**Data shown:**
>> start

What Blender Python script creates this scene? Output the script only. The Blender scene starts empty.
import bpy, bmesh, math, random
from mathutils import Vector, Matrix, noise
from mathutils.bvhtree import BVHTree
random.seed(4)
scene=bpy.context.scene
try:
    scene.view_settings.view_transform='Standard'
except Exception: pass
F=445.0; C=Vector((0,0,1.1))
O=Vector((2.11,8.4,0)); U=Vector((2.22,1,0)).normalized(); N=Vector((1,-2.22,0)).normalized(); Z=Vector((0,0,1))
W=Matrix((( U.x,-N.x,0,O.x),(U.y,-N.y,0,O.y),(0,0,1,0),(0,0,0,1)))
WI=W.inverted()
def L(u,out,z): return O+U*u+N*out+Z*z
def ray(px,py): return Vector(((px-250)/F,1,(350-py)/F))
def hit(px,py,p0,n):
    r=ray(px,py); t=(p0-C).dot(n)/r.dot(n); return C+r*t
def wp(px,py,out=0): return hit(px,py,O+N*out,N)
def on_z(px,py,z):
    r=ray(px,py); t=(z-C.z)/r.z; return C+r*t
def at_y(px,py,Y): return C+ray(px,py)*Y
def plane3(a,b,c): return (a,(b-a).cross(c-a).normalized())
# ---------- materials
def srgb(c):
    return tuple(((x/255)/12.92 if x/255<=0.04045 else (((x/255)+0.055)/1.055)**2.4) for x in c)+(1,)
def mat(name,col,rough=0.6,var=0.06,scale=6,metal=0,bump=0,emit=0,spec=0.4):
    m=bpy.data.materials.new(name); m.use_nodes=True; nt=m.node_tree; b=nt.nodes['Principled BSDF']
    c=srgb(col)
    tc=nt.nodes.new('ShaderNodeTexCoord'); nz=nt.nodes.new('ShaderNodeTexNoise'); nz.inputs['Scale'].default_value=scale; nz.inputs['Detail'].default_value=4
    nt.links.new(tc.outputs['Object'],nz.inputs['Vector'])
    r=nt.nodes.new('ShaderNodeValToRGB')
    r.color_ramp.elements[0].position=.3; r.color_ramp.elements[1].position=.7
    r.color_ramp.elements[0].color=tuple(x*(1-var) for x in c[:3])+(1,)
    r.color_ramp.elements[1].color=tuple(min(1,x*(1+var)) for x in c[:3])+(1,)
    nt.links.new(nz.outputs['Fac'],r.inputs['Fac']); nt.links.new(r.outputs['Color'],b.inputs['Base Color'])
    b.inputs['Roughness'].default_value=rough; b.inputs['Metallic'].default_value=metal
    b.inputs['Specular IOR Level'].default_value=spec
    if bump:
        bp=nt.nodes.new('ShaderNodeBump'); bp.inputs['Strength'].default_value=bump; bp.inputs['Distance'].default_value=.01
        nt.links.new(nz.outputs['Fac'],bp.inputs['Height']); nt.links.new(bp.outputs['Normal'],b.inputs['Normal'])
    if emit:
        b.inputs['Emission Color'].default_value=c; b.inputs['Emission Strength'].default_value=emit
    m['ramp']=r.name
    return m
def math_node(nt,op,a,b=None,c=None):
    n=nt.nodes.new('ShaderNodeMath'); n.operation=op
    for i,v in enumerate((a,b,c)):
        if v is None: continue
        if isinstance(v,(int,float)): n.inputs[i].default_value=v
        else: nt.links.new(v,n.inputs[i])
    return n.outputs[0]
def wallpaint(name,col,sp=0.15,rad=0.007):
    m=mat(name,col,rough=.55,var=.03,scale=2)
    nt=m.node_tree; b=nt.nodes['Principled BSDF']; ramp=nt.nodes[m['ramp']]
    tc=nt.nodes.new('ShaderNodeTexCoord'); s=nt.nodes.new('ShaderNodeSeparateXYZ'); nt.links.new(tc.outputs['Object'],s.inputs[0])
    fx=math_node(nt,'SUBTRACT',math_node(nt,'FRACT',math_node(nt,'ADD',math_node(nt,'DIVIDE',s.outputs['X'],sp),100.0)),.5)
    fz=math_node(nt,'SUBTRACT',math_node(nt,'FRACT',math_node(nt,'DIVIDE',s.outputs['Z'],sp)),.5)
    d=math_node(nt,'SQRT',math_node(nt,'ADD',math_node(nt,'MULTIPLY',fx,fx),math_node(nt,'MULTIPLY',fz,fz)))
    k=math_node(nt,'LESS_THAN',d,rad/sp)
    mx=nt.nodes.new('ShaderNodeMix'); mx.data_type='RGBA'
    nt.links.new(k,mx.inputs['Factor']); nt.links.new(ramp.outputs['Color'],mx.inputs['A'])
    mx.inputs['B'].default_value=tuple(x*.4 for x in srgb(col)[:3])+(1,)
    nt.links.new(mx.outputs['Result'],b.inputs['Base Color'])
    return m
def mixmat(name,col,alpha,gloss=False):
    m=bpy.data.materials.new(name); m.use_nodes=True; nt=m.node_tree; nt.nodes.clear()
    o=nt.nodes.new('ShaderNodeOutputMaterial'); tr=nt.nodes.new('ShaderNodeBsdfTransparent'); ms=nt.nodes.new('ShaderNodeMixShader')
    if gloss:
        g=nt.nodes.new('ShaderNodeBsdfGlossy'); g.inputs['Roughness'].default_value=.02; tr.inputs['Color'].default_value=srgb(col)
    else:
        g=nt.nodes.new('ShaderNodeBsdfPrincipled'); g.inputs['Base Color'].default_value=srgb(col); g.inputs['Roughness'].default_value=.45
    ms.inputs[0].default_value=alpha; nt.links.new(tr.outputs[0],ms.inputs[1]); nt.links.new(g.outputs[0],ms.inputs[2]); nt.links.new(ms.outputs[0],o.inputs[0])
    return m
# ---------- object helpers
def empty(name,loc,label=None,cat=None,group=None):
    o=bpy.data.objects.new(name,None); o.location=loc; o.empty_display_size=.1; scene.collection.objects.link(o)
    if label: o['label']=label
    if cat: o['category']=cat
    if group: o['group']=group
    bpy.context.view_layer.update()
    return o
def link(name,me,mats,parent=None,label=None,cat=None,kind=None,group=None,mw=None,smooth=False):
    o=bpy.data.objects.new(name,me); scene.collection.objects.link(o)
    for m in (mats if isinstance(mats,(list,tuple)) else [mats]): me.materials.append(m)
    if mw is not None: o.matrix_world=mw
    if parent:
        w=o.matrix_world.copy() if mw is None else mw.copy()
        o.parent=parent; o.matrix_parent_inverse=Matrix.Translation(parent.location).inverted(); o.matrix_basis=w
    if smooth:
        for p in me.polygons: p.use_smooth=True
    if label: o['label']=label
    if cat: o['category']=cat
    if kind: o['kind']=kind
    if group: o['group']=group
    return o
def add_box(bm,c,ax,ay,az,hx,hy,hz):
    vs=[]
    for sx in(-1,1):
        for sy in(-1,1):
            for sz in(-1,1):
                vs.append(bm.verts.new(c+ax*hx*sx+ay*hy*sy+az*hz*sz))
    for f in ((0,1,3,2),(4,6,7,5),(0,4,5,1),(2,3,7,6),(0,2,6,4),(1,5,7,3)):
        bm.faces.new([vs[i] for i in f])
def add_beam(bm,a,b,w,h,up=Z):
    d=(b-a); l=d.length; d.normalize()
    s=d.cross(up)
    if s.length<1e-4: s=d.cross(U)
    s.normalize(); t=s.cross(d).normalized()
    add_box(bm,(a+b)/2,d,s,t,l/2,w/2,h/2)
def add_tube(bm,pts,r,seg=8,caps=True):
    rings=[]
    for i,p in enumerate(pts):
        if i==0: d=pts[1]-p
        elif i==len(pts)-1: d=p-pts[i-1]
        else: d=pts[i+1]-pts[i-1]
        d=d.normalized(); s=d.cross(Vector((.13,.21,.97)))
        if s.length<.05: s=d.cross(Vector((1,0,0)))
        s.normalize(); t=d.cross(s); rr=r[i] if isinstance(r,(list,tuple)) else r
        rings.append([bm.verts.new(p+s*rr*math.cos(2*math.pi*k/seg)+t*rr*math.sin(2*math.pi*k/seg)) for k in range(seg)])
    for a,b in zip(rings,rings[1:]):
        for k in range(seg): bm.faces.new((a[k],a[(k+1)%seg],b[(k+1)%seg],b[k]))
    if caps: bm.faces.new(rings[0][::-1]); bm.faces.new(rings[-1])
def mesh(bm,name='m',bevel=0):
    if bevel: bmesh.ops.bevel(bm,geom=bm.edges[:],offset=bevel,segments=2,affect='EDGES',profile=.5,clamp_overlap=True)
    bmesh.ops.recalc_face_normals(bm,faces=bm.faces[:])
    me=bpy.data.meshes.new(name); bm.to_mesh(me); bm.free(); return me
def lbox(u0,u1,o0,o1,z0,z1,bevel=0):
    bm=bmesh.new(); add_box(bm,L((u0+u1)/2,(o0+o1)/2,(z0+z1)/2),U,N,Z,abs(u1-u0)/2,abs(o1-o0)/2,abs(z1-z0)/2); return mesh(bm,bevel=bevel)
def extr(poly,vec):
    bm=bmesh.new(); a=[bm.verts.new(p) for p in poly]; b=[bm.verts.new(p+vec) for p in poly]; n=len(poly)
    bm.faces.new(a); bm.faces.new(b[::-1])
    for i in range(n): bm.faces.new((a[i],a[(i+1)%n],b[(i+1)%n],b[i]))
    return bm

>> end

**Written exercise:**
For this exercise, gather every line of the data that contains the word "scene".

**Final result:**
What Blender Python script creates this scene? Output the script only. The Blender scene starts empty.
scene=bpy.context.scene
    scene.view_settings.view_transform='Standard'
    o=bpy.data.objects.new(name,None); o.location=loc; o.empty_display_size=.1; scene.collection.objects.link(o)
    o=bpy.data.objects.new(name,me); scene.collection.objects.link(o)